Comparing business relationship experience of Africa between western world and the Chinese, Nweze observed that Chinese industrial and business policies and activities do not favours locals in terms of providing jobs for them.

“The west in the past asked you at least bring your raw materials to them and export finished products to Africa. So they discouraged African countries right from the time of immemorial.

“But now that China has come they are own is even worse than the west. The Chinese control the source of the raw materials they have which is even worse.

“Take for instance in mining, the west allow local people to mine and then ship to them but the Chinese bring their own people to mine and nothing goes to the local people which is not too good for the local economy.

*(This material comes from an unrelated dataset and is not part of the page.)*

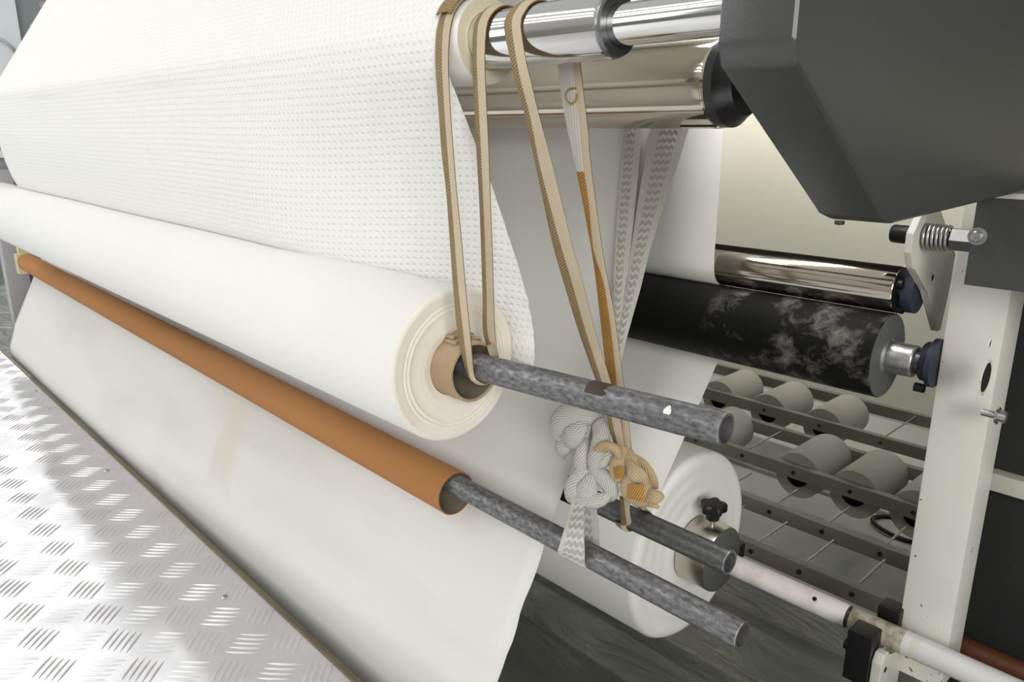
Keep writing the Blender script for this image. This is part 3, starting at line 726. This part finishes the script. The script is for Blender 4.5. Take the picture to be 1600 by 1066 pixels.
# clamp around the white pipe in front of the post
cp = thing('pipe_clamp', 'black clamp blocks on a cream bracket gripping the white pipe', 'clamp', (-0.33, YP, 0.05))
box('clamp_block', (-0.350, 0.966, 0.018), (-0.317, 1.0005, 0.0955), M['black'], cp, 0.0025)
box('clamp_block', (-0.339, 1.0355, 0.070), (-0.309, 1.064, 0.1075), M['black'], cp, 0.0025)
prism('bracket', [(0.972, -0.12), (0.972, 0.060), (0.980, 0.072), (0.992, 0.072), (1.0005, 0.060), (1.020, 0.0575), (1.0495, 0.0575), (1.0495, -0.04), (1.02, -0.12)], -0.3165, -0.302, M['cream'], cp, 0.003)
lathe('bolt', [(0, 0.0), (0, 0.0075), (-0.007, 0.0075), (-0.008, 0.006), (-0.008, 0)], (-0.350, 0.983, 0.060), M['black'], cp, 'x', 18)
lathe('hole', [(0.0003, 0), (0.0003, 0.0042), (-0.0004, 0.0045)], (-0.3018, 0.987, 0.046), M['hole'], cp, 'x', 18)

p = at(1487, 1003, y=1.142)
rp_ = thing('rust_brown_pipe', 'rust brown pipe behind the white pipe at lower right', 'pipe', (p.x, 1.142, p.z))
lathe('pipe_wall', [(p.x, 0.0), (p.x, 0.0135), (p.x + 0.001, 0.0150), (0.6, 0.0150), (0.6, 0)], (0, 1.142, p.z), M['rust'], rp_, seg=48)

# ------------------------------------------------------------------ storage rack and its small paper rolls
rk = thing('roll_storage_rack', 'beige slatted rack of beams and thin rods behind the parent roll', 'rack', (-0.8, 1.7, -0.2))
ZR = -0.03
beams = [1.252, 1.425, 1.645, 1.840, 1.98, 2.222]
BX0, BX1 = -1.75, 0.45
for y in beams:
    bm = bmesh.new(); box_bm(bm, (BX0, y - 0.003, ZR - 0.016), (BX1, y + 0.003, ZR + 0.016), 0.001); box_bm(bm, (BX0, y + 0.003, ZR + 0.012), (BX1, y + 0.016, ZR + 0.016), 0.0006)
    link('beam', bm, M['rack'], rk)
for x in (-1.70, 0.40):
    for y in (1.252, 2.222):
        box('leg', (x - 0.015, y - 0.012, -0.2), (x + 0.015, y + 0.012, ZR - 0.015), M['rack'], rk)
rods = []
for y0, y1, x0, dx in ((1.252, 1.388, -0.6505, 0.0982), (1.425, 1.545, -0.7070, 0.1158), (1.645, 1.840, -0.6311, 0.1360), (1.98, 2.222, -0.8650, 0.1660)):
    for k in range(-7, 8):
        x = x0 + dx * k
        if BX0 < x < 0.1: rods.append((x, y0, y1))
def bolt_at(x, y):
    lathe('bolt_head', [(0, 0), (0, 0.0048), (-0.003, 0.0045), (-0.0035, 0)], (x, y - 0.003, ZR), M['dark_ring'], rk, 'y', 14)
for x, y0, y1 in rods:
    bm = bmesh.new(); rod_between(bm, (x, y0 - 0.002, ZR + 0.010), (x, y1, ZR + 0.010), 0.0023, 10); link('rod', bm, M['bare_rim'], rk)
    if -1.1 < x < -0.30: bolt_at(x, y0)
RA = (-1.197, -1.031, -0.865); RB = (-1.039, -0.767, -0.631, -0.495)
ROLLS = [
    (RA[0], 2.000, 'small white paper roll at the far left of the rear rack row'),
    (RA[1], 2.000, 'small white paper roll in the rear rack row, second from the left'),
    (RA[2], 2.000, 'small white paper roll at the right end of the rear rack row'),
    (RB[0], 1.665, 'small white paper roll peeking out behind the steel pipe end'),
    (RB[1], 1.665, 'left of the two fully visible small paper rolls in the nearer rack row'),
    (RB[2], 1.665, 'right of the two fully visible small paper rolls in the nearer rack row'),
    (RB[3], 1.665, 'small white paper roll half hidden behind the cream post'),
]
proto = None
for (x, y, lab) in ROLLS:
    if proto is None:
        proto = thing('small_paper_roll', lab, 'paper roll', (0, 0, 0), 'small paper rolls on the rack')
        b1 = bmesh.new(); lathe_bm(b1, [(0, 0.0285), (0, 0.056), (0.003, 0.058), (0.169, 0.058), (0.172, 0.056), (0.172, 0.0285)], (0, 0, 0), axis='y', seg=48)
        c1 = link('paper', b1, M['small_paper'], proto)
        b2 = bmesh.new(); lathe_bm(b2, [(-0.0006, 0.0288), (-0.0006, 0.0282), (0.003, 0.0275), (0.170, 0.0275)], (0, 0, 0), axis='y', seg=36); lathe_bm(b2, [(0.012, 0.0), (0.012, 0.0275)], (0, 0, 0), axis='y', seg=36)
        c2 = link('core_hole', b2, M['hole'], proto)
        o = proto
    else:
        o = proto.copy(); COL.objects.link(o); o['label'] = lab
        for ch in (c1, c2):
            d = ch.copy(); COL.objects.link(d); d.parent = o
    o.location = (x, y, ZR + 0.0123 - 0.0275)

# black hose ring lying on the rear floor
bm = bmesh.new(); c = at(1400, 822, z=-0.194); pts = []
for k in range(49):
    t = 2 * PI * k / 48; pts.append(Vector((c.x + 0.02 + 0.075 * math.cos(t), c.y + 0.055 * math.sin(t), -0.193 + 0.003 * math.sin(t * 2))))
tube_bm(bm, pts, 0.0055, 10, closed=True)
tag(link('hose_loop', bm, M['black'], None, 60), 'black hose loop lying on the floor under the rack', 'hose')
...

“The ethics of which is corruption, the west will ask you about what you have done about the money but the Chinese will not do that. So in terms of ethics, the Chinese are not quite ethical,” Nweze submitted.

Dr Nweze urged Nigerian leaders to understand the characteristics of any nation and what that nation stands for and her interest before entering into business agreement.

“Whatever Chinese gives you they will collect it back a million times. So that’s the danger that our own people don’t understand. They control the source of your resources which is more dangerous than what the western nation has been doing.

“They give you money but they will give you their own equipment and they want to tell you the price they want to pay for the equipment and they’ll also bring their own labour which is not also creating jobs for the locals.

“At the end of the day they supervise the money they pay for the equipment for themselves. And then they also determine how much they are going to pay and at the end of the day it becomes a repulse and that’s the most dangerous aspect of it. But our elders don’t understand and we keep telling them,” Nweze concluded.

Still, the question on the lips of most discerning Nigerians is whether the trade relations between the country and the super Asian Tiger will bode well for the economy? Time will tell.